As well as Unions NSW, other parties to the High Court action are the United Services Union, the Australian Manufacturing Workers Union, the Transport Workers Union, the NSW Nurses and Midwives Association and the Teachers Federation.

What the laws provide

The laws were passed by the NSW parliament last year and hinder working people in expressing their political views by: 
  • banning peak councils such as Unions NSW from levying its affiliates to run movement wide election campaigns (such as the highly successful Rights at Work campaign)
  • combining the caps on election spending for political parties and affiliated unions
  • banning trade unions from paying affiliation fees to political parties. 
Test case

Unions NSW secretary, Mark Lennon said the High Court action would serve as a crucial test case on the basic concept of freedom of political expression.

‘If they’re allowed to stand, the O’Farrell Government’s electoral donation laws will muzzle debate and silence the voice of working people in NSW,’ Mr Lennon said.

‘This case transcends the interests of any one political party.

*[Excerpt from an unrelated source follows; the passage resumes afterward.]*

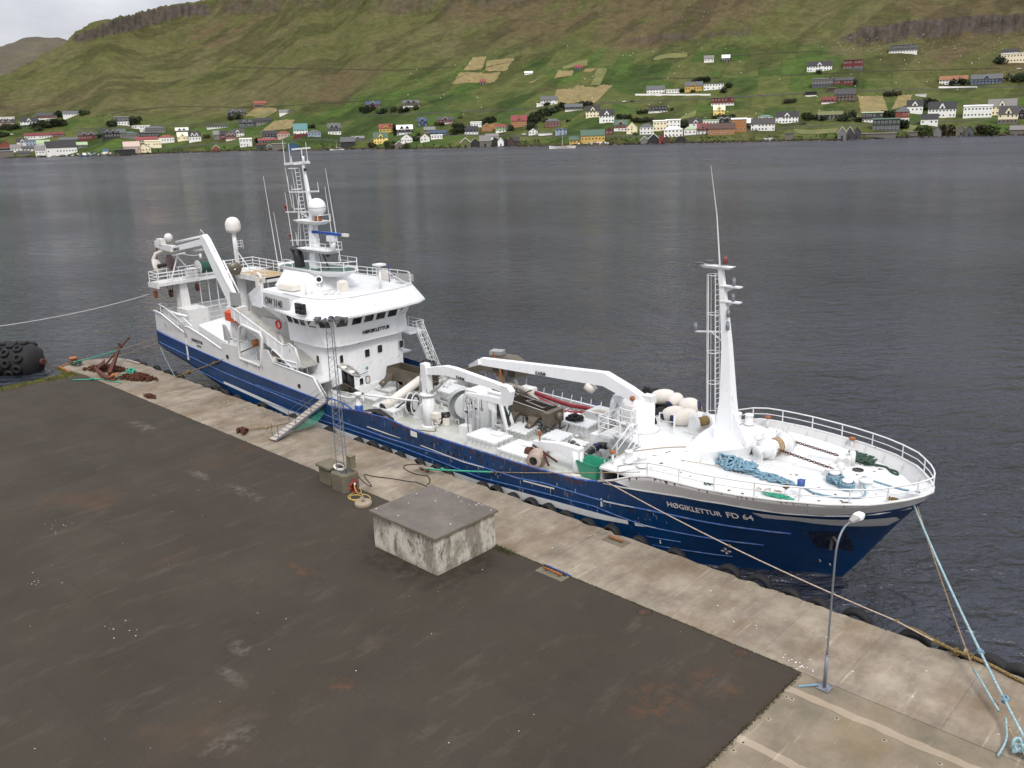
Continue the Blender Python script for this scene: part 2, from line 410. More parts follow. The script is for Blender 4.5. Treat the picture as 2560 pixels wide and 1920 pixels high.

At its heart, our High Court action is about the right of working people to ensure their collective voice is heard.’

‘The O’Farrell Government’s election funding laws are a cynical attempt to undermine the political strength of its opponents, all the while masquerading in the public interest.’

Bret Walker SC will represent Unions NSW and its affiliates in court.

The NSW Government has stated that it is confident the laws will survive the challenge.